(360ar) Identifying the Stoichiometry of the Metastable Cu3+ State in Alkaline Electrochemical Systems Using DFT-Based Theoretical Raman Standards | AIChE

(360ar) Identifying the Stoichiometry of the Metastable Cu3+ State in Alkaline Electrochemical Systems Using DFT-Based Theoretical Raman Standards


Greenlee, L. F., University of Arkansas
Janik, M. J., The Pennsylvania State University
Tran, B., Pennsylvania State University
Wetherington, M., Pennsylvania State University
Alexopoulos, K., University of Delaware
While normally used for CO2 reduction, copper electrocatalysts have recently shown promise for biomass upgrading1 and the oxygen evolution reaction (OER), with overpotentials comparable to the state-of-the-art OER catalysts2 at 10 mA-cm-2. However, likely due to the comparative lack in popularity for copper OER catalysts, the active site for the OER on copper is unknown, hindering further fundamental studies. The demonstrated low overpotentials for CuO-based materials combined with the low cost and high availability of copper justify further investigation into copper OER catalysts. A study by Deng et al.3 linked a distinct Raman signal to the active site for copper-based OER but did not provide further insight into the chemical nature of the active site. The metastability of this species makes investigations difficult, but here we solve the problem by using theoretical Raman standards based on density functional theory (DFT). First, we performed operando Raman during linear sweep voltammetry (LSV) to note a unique peak corresponding to a formal Cu3+ species ca. 587 cm-1. We then screened for possible components by simulating the Raman spectra of ~30 structures with formal copper charges ≥2+. We further narrowed the possibilities by performing additional operando Raman experiments along with a series of cyclic voltammetry studies - providing a compelling case for a CuOOH species.

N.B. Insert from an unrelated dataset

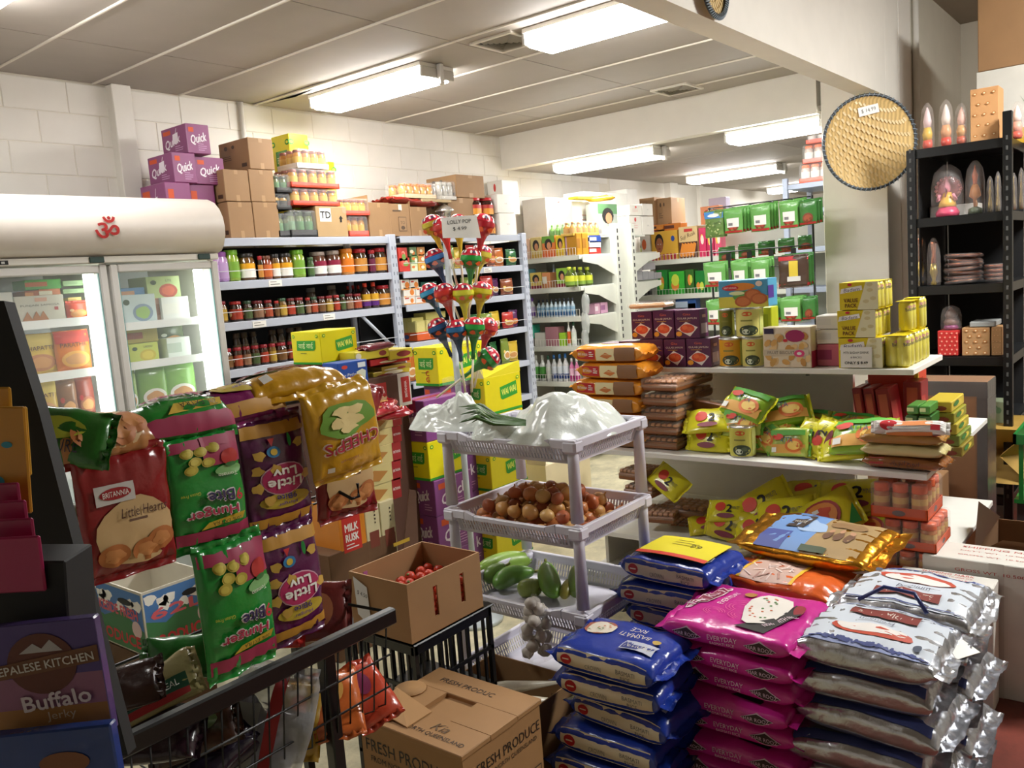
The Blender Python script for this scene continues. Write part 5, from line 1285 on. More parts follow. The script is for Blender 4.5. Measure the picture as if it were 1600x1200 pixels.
def D_gulab(w, h):
    d = D(); d.poly([(-w*.42, -h*.18), (-w*.05, h*.08), (w*.42, -h*.12), (w*.1, -h*.44)], mat('e9e2dc', 'ink'))
    d.ell(0, -h*.16, w*.3, h*.16, mat('d9502c', 'ink'), n=12); d.ell(-w*.1, -h*.12, w*.12, h*.08, mat('e8703c', 'ink'), n=8); d.ell(w*.1, -h*.18, w*.12, h*.08, mat('e06634', 'ink'), n=8)
    d.text('Gits', 0, h*.34, h*.08, mat('e06a4a', 'ink'), w=w*.3); d.text('GULAB JAMUN', 0, h*.19, h*.085, mat('e6d6c4', 'ink'), w=w*.8); d.rect(-w*.3, h*.1, w*.15, h*.115, mat('d9a02c', 'ink'))
    d.ell(-w*.34, -h*.34, w*.13, h*.09, mat('e8a02a', 'ink'), n=8); return d
def D_gside(w, h):
    d = D(); d.rect(-w*.35, -h*.35, w*.35, h*.0, mat('b9a9b0', 'ink')); d.rect(-w*.2, h*.2, w*.2, h*.3, mat('c99a8c', 'ink')); return d
def gulab(pl, pr, yt, z0, label, d=.085, x=XS):
    Y1, Y0 = sy(pl, x, z0+.03), sy(pr, x, z0+.03); z1 = sz(yt, x, (Y0+Y1)/2)
    return carton((x, x+d, Y0+.001, Y1-.001, z0+.001, z1), '57204c', D_gulab, D_gside, label, 'food box', GL, name='dessert_mix_box', kind='gloss', bev=.002)
base = [(940, 967, 536), (968, 1001, 533), (1001, 1037, 530), (1038, 1072, 530), (1073, 1112, 529)]
for i, (a, b, t) in enumerate(base): gulab(a, b, t, S1, 'purple dessert mix box, %s from the orange rusk packs in the bottom row' % ORD[i])
z_ = sz(529, XS, sy(1090, XS, 1.1))
for i, (a, b, t) in enumerate([(987, 1020, 487), (1021, 1054, 485), (1055, 1094, 484)]): gulab(a, b, t, z_+.001, 'purple dessert mix box, %s from the orange rusk packs in the top row' % ORD[i])
gulab(1113, 1124, 526, S1, 'purple dessert mix box behind the yellow tins', x=XS+.1)
# clear lidded tray on top of them
tr = M().box(-.06, -.09, 0, .06, .09, .02, mat('c99a6a', 'film'), .008)
thing('sweet_tray', 'small clear tray of pink and tan sweets on the purple boxes', 'food tray', [('sweets', tr), ('lid', M().box(-.066, -.096, -.001, .066, .096, .03, mat('f0f0ee', 'wrap'), .01))], (XS+.05, sy(1020, XS, 1.3)+.03, sz(484, XS, 1.8)+.012), radians(8))
def tin_parts(r, h, top='e0c52c', lower='e9e6d2'):
    b = M().lathe([(r, .002), (r, h-.002)], mat('cfc8b4', 'metal'), 24)
    rm = M().lathe([(r*1.02, 0), (r*1.03, .003), (r*1.0, .006)], mat('b9b9b4', 'metal'), 24, cap=False).lathe([(r*1.0, h-.006), (r*1.03, h-.002), (r*1.02, h), (r*.94, h), (r*.94, h-.003), (0, h-.003)], mat('c9c9c4', 'metal'), 24, cap=False)
    lb = M().lathe([(r*1.008, h*.04), (r*1.008, h*.95)], mat(top, 'gloss'), 24, cap=False)
    d = D(); d.ell(-.1*r, h*.3, r*.4, h*.08, mat('d9642a', 'ink'), n=12); d.rect(-r*.6, h*.05, r*.3, h*.1, mat('8a8a3c', 'ink'), step=.01)
    d.ell(0, -h*.26, r*.75, h*.18, mat('3c4a34', 'ink'), n=16, rings=2); d.ell(-r*.2, -h*.3, r*.3, h*.09, mat('dfe6cf', 'ink'), n=10); d.ell(r*.2, -h*.22, r*.25, h*.07, mat('5c6a4c', 'ink'), n=8)
    d.rect(r*.9, -h*.42, r*1.7, h*.4, mat('c9cf7a', 'ink'), step=.01)
    def cyl(x, y, k): a = pi+radians(18)+x/r; return (cos(a)*r*(1.012+.003*k), sin(a)*r*(1.012+.003*k), h/2+y)
    return [('tin_body', b), ('rim', rm), ('paper_label', lb), ('printed_panel', M().dec(d, cyl))]
def tin(pl, pr, yt, z0, label, x=XS, top='d9c83a'):
    Y1, Y0 = sy(pl, x+.04, z0+.05), sy(pr, x+.04, z0+.05); r = (Y1-Y0)/2*.97; h = sz(yt, x, (Y0+Y1)/2)-z0
    return thing('food_tin', label, 'tin', tin_parts(r, h, top), (x+r, (Y0+Y1)/2, z0+.001), 0, 'yellow tins on the white shelves')
tin(1124, 1159, 530, S1, 'orange-topped yellow tin in the bottom row beside the purple boxes', top='e0a52c')
tin(1160, 1192, 529, S1, 'pale yellow tin in the bottom row beside the white biscuit carton', top='d9d27a')
z_ = sz(529, XS, sy(1150, XS, 1.15))
tin(1149, 1189, 482, z_+.001, 'pale yellow tin stacked in the upper row under the biscuit carton', top='d9d27a', x=XS+.01)
tin(1126, 1148, 484, z_+.001, 'olive tin half hidden in the upper row beside the stacked pale one', top='7a7a2c', x=XS+.03)
carton((XS+.11, XS+.19, sy(1204, XS+.1, 1.3), sy(1191, XS+.1, 1.3), z_-.0, sz(480, XS+.1, 1.4)), 'a9b41c', D_strip('8a9a1c'), None, 'lime green box behind the stacked yellow tins', 'food box', 'boxes on the top white shelf', name='food_box', kind='gloss')
carton((XS+.12, XS+.2, sy(1195, XS+.1, 1.3), sy(1160, XS+.1, 1.3), S1+.001, z_-.002), 'a9a01c', None, None, 'olive yellow box low behind the two bottom tins', 'food box', 'boxes on the top white shelf', name='food_box', kind='gloss')
zz = sz(481, XS, sy(1160, XS, 1.3))
def D_brit(w, h):
    d = D(); d.rect(-w*.5, -h*.5, w*.5, -h*.1, mat('d9d04a', 'ink')); d.ell(-w*.05, h*.25, w*.3, h*.14, mat('e08a2c', 'ink'), n=14); d.ell(w*.05, -h*.1, w*.26, h*.2, mat('5aa04a', 'ink'), n=12)
    for x_, y_ in ((.0, -.28), (.2, -.05), (.32, -.2)): d.ell(w*x_, h*y_, w*.17, h*.2, mat('b5602c', 'ink'), n=14); d.ell(w*x_, h*y_, w*.13, h*.15, mat('c8743a', 'ink'), n=12)
    d.ell(-w*.25, h*.22, w*.17, h*.1, mat('c9242c', 'ink'), n=12); d.text('BRITANNIA', -w*.25, h*.22, h*.06, WHITE, w=w*.26); d.ell(-w*.12, h*.02, w*.16, h*.07, mat('dfe9b0', 'ink'))
    d.ell(w*.33, h*.33, w*.07, h*.1, mat('f0d9c8', 'ink'), n=10); return d
a = [XS, XS+.1, sy(1201, XS, 1.35), sy(1124, XS, 1.35), zz+.001, sz(437, XS, sy(1160, XS, 1.35))]
carton(a, '4fa0c9', D_brit, D_strip('4a2a8a'), 'blue and yellow biscuit carton with round biscuits pictured, on top of the tins', 'biscuit box', 'boxes on the top white shelf', name='biscuit_box', kind='gloss')
def D_fruitb(w, h):
    d = D(); r = random.Random(4)
    for i in range(26): d.ell(r.uniform(-.44, .44)*w, r.uniform(-.44, .44)*h, w*.09, h*.07, mat(['e6c48a', 'd9a85c', 'c8924a'][i % 3], 'ink'), n=7, a0=r.uniform(0, 3))
    d.rect(-w*.5, -h*.2, w*.45, -h*.05, mat('cfc0a8', 'ink')); d.text('FRUIT BISCUITS', -w*.1, -h*.125, h*.07, mat('4a3a3a', 'ink'), w=w*.6)
    d.rect(-w*.46, h*.34, -w*.26, h*.47, mat('2a2044', 'ink')); d.ell(w*.18, h*.28, w*.2, h*.15, mat('a01e5c', 'ink'), n=14); d.ell(w*.26, -h*.15, w*.11, h*.09, mat('d9407a', 'ink'), n=12); d.ell(w*.26, -h*.15, w*.05, h*.04, WHITE, n=10)
    d.ell(-w*.02, h*.17, w*.05, h*.04, mat('c9242c', 'ink'), n=10); return d
a = [XS, XS+.075, sy(1268, XS, 1.15), sy(1193, XS, 1.15), S1+.001, sz(511, XS, sy(1230, XS, 1.15))]
carton(a, 'e9d9bd', D_fruitb, lambda w, h: D().rect(-w*.5, -h*.5, w*.5, -h*.1, mat('b01e4a', 'ink')), 'cream carton of fruit biscuits with a purple seal on the top white shelf', 'biscuit box', 'boxes on the top white shelf', name='biscuit_box', kind='gloss')
carton([a[0]+.076, a[1]+.13, a[2]+.01, a[3]-.01, S1+.001, a[5]-.01], 'dcb98a', None, None, 'second fruit biscuit carton standing directly behind the cream one', 'biscuit box', 'boxes on the top white shelf', name='biscuit_box', kind='gloss')
for i, (t, c) in enumerate(((543, 'b9586a'), (520, 'd9d4cc'), (498, 'd3cec6'))):
    z0 = S1 if i == 0 else zprev
    a = [XS+.05, XS+.17, sy(1309, XS, 1.15), sy(1270, XS, 1.15), z0+.002, sz(t-5, XS+.05, sy(1290, XS, 1.2))]; zprev = a[5]
    carton(a, c, D_strip('8a1e4a' if i == 0 else 'c9c6c0'), None, ['lowest, maroon-sided', 'middle, white', 'topmost, white'][i]+' flat biscuit carton beside the badam price card', 'biscuit box', 'boxes on the top white shelf', name='biscuit_box', kind='gloss')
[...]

After identifying the CuOOH species, we performed DFT calculations to determine the electronic structure of this CuOOH species as d9L Cu2+ (where dn denotes the n number of electrons in the d orbital of copper and L denotes an electron hole in the ligand, oxygen) by Bader charge and density of state analysis. This is similar to other formal Cu3+ species, where electron density is removed from the bonding p-orbital due to inverted ligand behavior.4 We also performed calculations of hydroxide adsorption on a CuO(111) facet and provided an explanation for the background oxidation current between the Cu2+ and formal Cu3+ states. There are two unique copper atoms in the experimentally-verified CuO crystal structure with one of these unique atoms being more accessible to solution species. The hydroxide species prefer adsorption on the bridge site between the surface-exposed copper atoms (Eads ~0.62 eV). However, there is a surface-coverage dependency that will increase the Eads up to 1.92 eV for total site coverage. We suggest the background oxidation current between the two formal oxidation states is due to continuous partial oxidation of Cu atoms by hydroxide adsorption, which requires increased applied potentials as surface coverage increases. We hope the identification of the metastable Cu3+ species and other atomic insight leads to further rational design of copper electrocatalysts.

(1) Ostervold, L.; Perez Bakovic, S. I.; Hestekin, J.; Greenlee, L. F. Electrochemical biomass upgrading: degradation of glucose to lactic acid on a copper(ii) electrode. RSC Advances 2021, 11 (50), 31208-31218, 10.1039/D1RA06737K. DOI: 10.1039/D1RA06737K.

(2) Roger, I.; Shipman, M. A.; Symes, M. D. Earth-abundant catalysts for electrochemical and photoelectrochemical water splitting. Nature Reviews Chemistry 2017, 1 (1). DOI: 10.1038/s41570-016-0003.

(3) Deng, Y.; Handoko, A. D.; Du, Y.; Xi, S.; Yeo, B. S. In situ Raman spectroscopy of copper and copper oxide surfaces during electrochemical oxygen evolution reaction: identification of CuIII oxides as catalytically active species. Acs Catalysis 2016, 6 (4), 2473-2481.

(4) Steen, J. S.; Knizia, G.; Klein, J. sigma-Noninnocence: Masked Phenyl-Cation Transfer at Formal Ni-IV. Angewandte Chemie-International Edition 2019, 58 (37), 13133-13139. DOI: 10.1002/anie.201906658. DiMucci, I. M.; Lukens, J. T.; Chatterjee, S.; Carsch, K. M.; Titus, C. J.; Lee, S. J.; Nordlund, D.; Betley, T. A.; MacMillan, S. N.; Lancaster, K. M. The myth of d8 copper (III). Journal of the American Chemical Society 2019, 141 (46), 18508-18520.